A young couple who secured a 40-year mortgage have hit back at critics who called them 'stupid'. Bryony Clarke, 27, and her partner Charlie, 27, purchased a three-bedroom semi-detached property in Leicester for £247,500 in December 2023. They put down a 10% deposit of £24,750 and borrowed £222,750 from Nationwide on a five-year fixed rate of 4.6%.
Why They Chose a 40-Year Mortgage
Faced with a choice between 35 or 40-year terms, the couple opted for the longer term to keep more money 'in their pockets'. Monthly payments on a 40-year deal are £1,015, compared to £1,068 on a 35-year term. The extra £50 each month has allowed them to renovate woodwork, replace carpets, and install a new boiler, spending £20,000. 'We thought at the stage we're in right now we'd rather sign up for a 40-year term with lower payments and have money in our pockets for now,' Bryony explained.
Online Backlash and Misunderstanding
After sharing their story on TikTok, Bryony received 'offensive comments' accusing her of not understanding how mortgages work. 'A lot of people assumed I had no idea how a mortgage worked,' she said. She responded with a video explaining mortgage repayments, which many viewers found helpful. 'I think times have changed so much from when our parents started getting on the ladder 20 or 30 years ago,' she added.

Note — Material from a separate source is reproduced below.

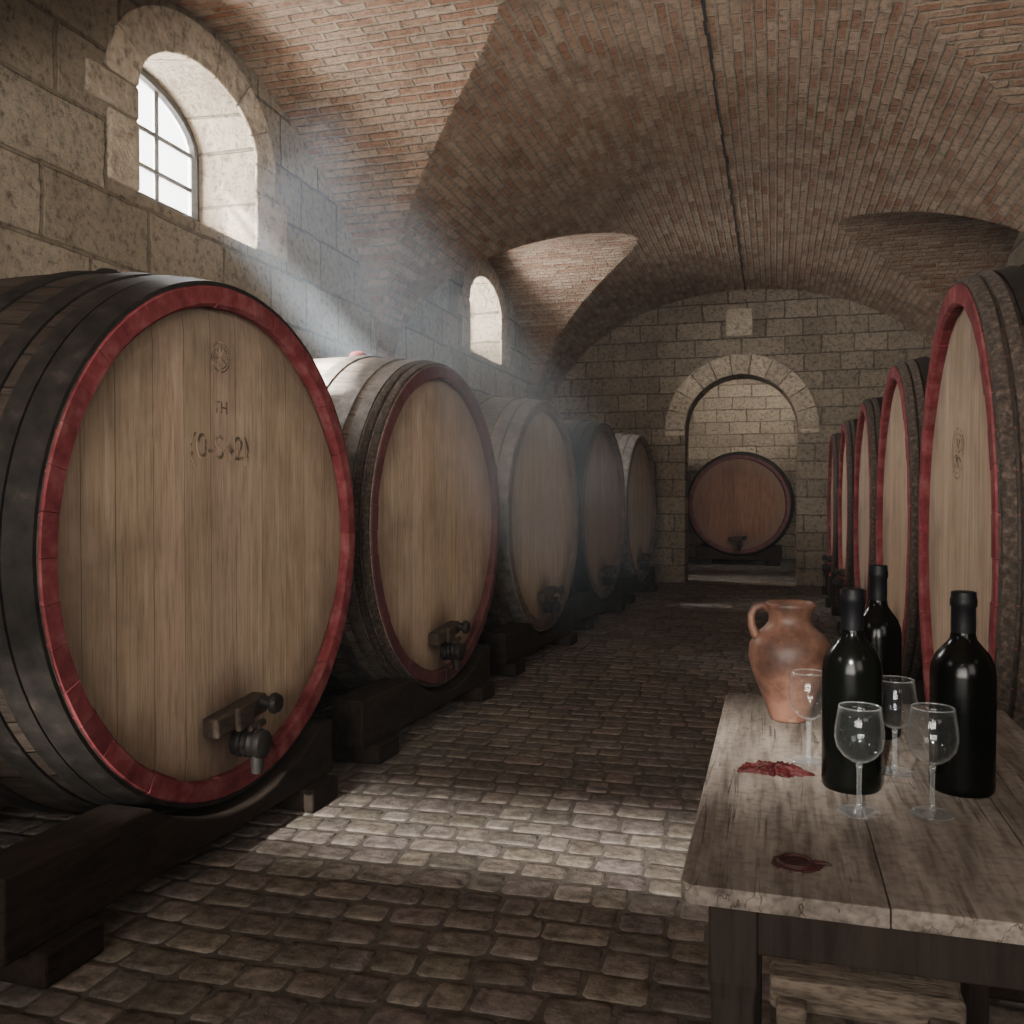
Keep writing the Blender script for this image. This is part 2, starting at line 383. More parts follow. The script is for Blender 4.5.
for i,(c,h) in enumerate(WIN):
    f=(c-h,c+h,2.70,3.22,3.56); k=(c-h-.34,c+h-.02,2.86,3.28,3.62); BK.append(k)
    segs.append((edges[i],edges[i+1],(f,k)))
wall('wall_left','x',XL,XL-.45,segs,0,4.4,M['lime_yz'])
rs=[]
for (a,b_,c) in ((YB,1.9,-.5),(1.9,6.7,4.35)):
    f=(c-.5,c+.5,2.70,3.2,3.55); rs.append((a,b_,(f,f)))  # right-wall openings invented to let fill in from that side
rs.append((6.7,YE+.5,None))
wall('wall_right','x',XR,XR+.4,rs,0,4.4,M['lime_yz'])
bh=(-2.1,-.6,3.45,3.61,3.62)  # unseen slit shaped to throw the light band across the floor
wall('wall_back','y',YB,YB-.08,[(XL-.4,XR+.4,(bh,bh))],0,4.4,M['lime_xz'])
AR=(-1.18,.28)
fd=(AR[0],AR[1],0,2.08,2.81)
wall('wall_end','y',YE,YE+.5,[(XL,XR,(fd,fd))],0,4.4,M['lime_xz'])
RB=17.6
wall('wall_far','y',RB,RB+.2,[(XL,XR,None)],0,4.6,M['lime_xz'])
wall('wall_far_left','x',XL,XL-.2,[(YE+.5,RB,None)],0,4.6,M['lime_yz'])
wall('wall_far_right','x',XR,XR+.2,[(YE+.5,RB,None)],0,4.6,M['lime_yz'])
vs=[];uv=[];fs=[]
for i,y in enumerate((YE+.45,15,RB+.05)):
    for k in range(33):
        t=PI*k/32; vs.append((XC+A*1.02*math.cos(t),y,2.4+1.9*math.sin(t))); uv.append((y,k*.22))
for i in range(2):
    for k in range(32): fs.append((i*33+k,(i+1)*33+k,(i+1)*33+k+1,i*33+k+1))
mb=MB(); mb.v=vs; mb.f=fs; mb.t=[1.0]*len(vs); mb.build('ceiling_far', M['vault'], uvs=uv, smooth=True, kind='structure')

def surround(name, P, u0, u1, zb, zs, zt, w, wj, n, out, jamb_h, key=False, alt=.12):
    mb=MB(); c=(u0+u1)/2; h=(u1-u0)/2; rz=zt-zs
    g=.007
    for i in range(n):
        a0=PI*i/n+g; a1=PI*(i+1)/n-g; tone=random.uniform(.8,1.1); o2=out*random.uniform(.8,1.15)
        K=4; ring=[]
        for k in range(K+1):
            a=a0+(a1-a0)*k/K; ring.append((c-h*math.cos(a),zs+rz*math.sin(a),c-(h+w)*math.cos(a),zs+(rz+w)*math.sin(a)))
        vs=[]
        for (ui,zi,uo,zo) in ring:
            vs += [P(ui,zi,-.01),P(uo,zo,-.01),P(ui,zi,o2),P(uo,zo,o2)]
        fs=[]
        for k in range(K):
            q=k*4; fs += [(q+2,q+6,q+7,q+3),(q,q+1,q+5,q+4),(q+1,q+3,q+7,q+5),(q,q+4,q+6,q+2)]
        fs += [(0,2,3,1),(K*4,K*4+1,K*4+3,K*4+2)]
        mb.add(vs,fs,tone)
    z=zb; i=0
    while z<zs-.05:
        z2=min(zs,z+jamb_h*random.uniform(.85,1.2)); 
        if zs-z2<.1: z2=zs
        for s in (-1,1):
            ww=wj*(1+alt*(1 if (i+(s>0))%2 else -1)); ue=u0 if s<0 else u1; tone=random.uniform(.8,1.1); o2=out*random.uniform(.8,1.15)
            ua,ub=sorted((ue,ue+s*ww))
            vs=[P(ua,z+g,-.01),P(ub,z+g,-.01),P(ub,z2-g,-.01),P(ua,z2-g,-.01),P(ua,z+g,o2),P(ub,z+g,o2),P(ub,z2-g,o2),P(ua,z2-g,o2)]
            mb.add(vs,[(0,3,2,1),(4,5,6,7),(0,1,5,4),(1,2,6,5),(2,3,7,6),(3,0,4,7)],tone)
        z=z2;i+=1
    if key:
        u=c-.02; vs=[P(u-.17,3.32,-.01),P(u+.17,3.32,-.01),P(u+.17,3.68,-.01),P(u-.17,3.68,-.01),P(u-.17,3.32,.03),P(u+.17,3.32,.03),P(u+.17,3.68,.03),P(u-.17,3.68,.03)]
        mb.add(vs,[(0,3,2,1),(4,5,6,7),(0,1,5,4),(1,2,6,5),(2,3,7,6),(3,0,4,7)],.9)
    return mb.build(name, M['trim'], bev=.01, kind='structure')
surround('trim_1', lambda u,z,o:(u,YE-o,z), AR[0],AR[1],2.0,2.08,2.81,.27,.27,11,.022,.34,key=True,alt=.0)
for i,(c,h) in enumerate(WIN[1:]):
    surround('trim_%d'%(i+2), lambda u,z,o:(XL+o,u,z), c-h,c+h,2.70,3.22,3.56,.22,.28,7,.016,.30,alt=.25)

for i,(c,h) in enumerate(WIN):
    u0,u1,zb,zs,zt=BK[i]; mid=(u0+u1)/2; hh=(u1-u0)/2
    mb=MB(); X=XL-.41
    mb.tube([(X,u0+.02,zb+.02),(X,u1-.02,zb+.02)],.034,6)
    for u in (u0+.02,u1-.02): mb.tube([(X,u,zb),(X,u,zs)],.034,6)
    pts=[(X,mid-(hh-.02)*math.cos(PI*k/16),zs+(zt-zs-.02)*math.sin(PI*k/16)) for k in range(17)]
    mb.tube(pts,.034,6)
    for du in (-.22,.14): 
        uu=c+du; mb.tube([(X,uu,zb),(X,uu,arch_z(uu,u0,u1,zs,zt)-.02)],.016,6)
    for z in (3.07,3.28): mb.tube([(X,u0+.02,z),(X,u1-.02,z)],.014,6)
    wn=mb.build('window_%d'%(i+1), M['frame'], kind='structure')
    if i==1: w1=wn
    mb=MB(); vs=[(X,u0,zb),(X,u1,zb)]+[(X,mid+hh*math.cos(PI*k/16),zs+(zt-zs)*math.sin(PI*k/16)) for k in range(17)]
    mb.add(vs,[tuple(range(len(vs)))]); mb.build('pane', M['pane'], wn)

# floor
mb=MB(); mb.box(XL-.5,XR+.5,YB-.3,RB+.2,-.08,-.006)
fl=mb.build('floor', M['grout'], kind='structure')
mb=MB()
y=-.4
TEM=[(-1,-.80),(-.84,-1),(.84,-1),(1,-.80),(1,.80),(.84,1),(-.84,1),(-1,.80)]
while y<RB:
    rh=random.uniform(.10,.15); x=XL-.02-random.uniform(0,.1); 
    if y>7: rh*=1.25
    while x<XR:
        w=random.uniform(.10,.19)*(1.25 if y>7 else 1); cx=x+w/2
        wav=.03*math.sin(cx*1.7+y*.6)+.02*math.sin(cx*4.1+y*2)
        cy=y+rh/2+wav
        g=random.uniform(.003,.005); hx=w/2-g; hy=rh/2-g+random.uniform(-.005,.002); rot=random.uniform(-.05,.05)+.05*math.cos(cx*1.7+y*.6); tone=random.uniform(.7,1.18)
        if random.random()<.1: tone*=1.2
        tc_=(tone,tone*random.uniform(.97,1.02),tone*random.uniform(.93,1.05))
        dz=random.uniform(-.0022,.0); tx=random.uniform(-.012,.012); ty=random.uniform(-.012,.012)
        jj=[(random.uniform(-.08,.02),random.uniform(-.09,.02)) for _ in range(8)]
        vs=[]
        for sc,z in ((1,-.014),(.975,-.004),(.92,-.001),(.6,.0)):
            for (ux,uy),(ja,jb) in zip(TEM,jj):
                px=ux*hx*(1+ja); py=uy*hy*(1+jb)
                if sc>.8:
                    ins=(1-sc)*min(hx,hy)
                    px-=math.copysign(ins,px); py-=math.copysign(ins,py)
                else: px*=sc; py*=sc
                q=(px*math.cos(rot)-py*math.sin(rot), px*math.sin(rot)+py*math.cos(rot))
                vs.append((cx+q[0],cy+q[1],z+dz+((tx*q[0]+ty*q[1]+random.uniform(-.0006,.0006)) if z>-.013 else 0)))
        vs.append((cx,cy,dz+random.uniform(-.001,.001)))
        fs=[]
        for r in range(3):
            for k in range(8):
                k2=(k+1)%8; fs.append((r*8+k,r*8+k2,(r+1)*8+k2,(r+1)*8+k))
        for k in range(8): fs.append((24+k,24+(k+1)%8,32))
        mb.add(vs,fs,tc_)
        x+=w
    y+=rh
cb=mb.build('floor_cobbles', M['cobble'], smooth=True, kind='structure')
cb.parent=fl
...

Overpaying and Early Retirement Plans
Following pay rises, the couple now overpay by £100 monthly, bringing their total monthly payment to £1,115. Bryony insists the sooner they clear the mortgage 'the better'. They have also started making extra payments to a private pension and investing in a stocks and shares ISA. 'The earlier we pay off our mortgage and are totally mortgage-free, the better,' she said. 'I think if we could retire in our fifties, even if it's a month before our sixtieth birthday, we'd be really chuffed with ourselves.'
Mortgage Repayment Breakdown
- Total repaid so far: £27,873.45
- Total repaid towards principal: £5,288.17
- Principal left to pay: £217,461.83
The couple plan to either stay in their current home or move to a property that 'has everything we would want'. Once their five-year fixed rate ends, they may consider shortening the mortgage term or investing further in their home.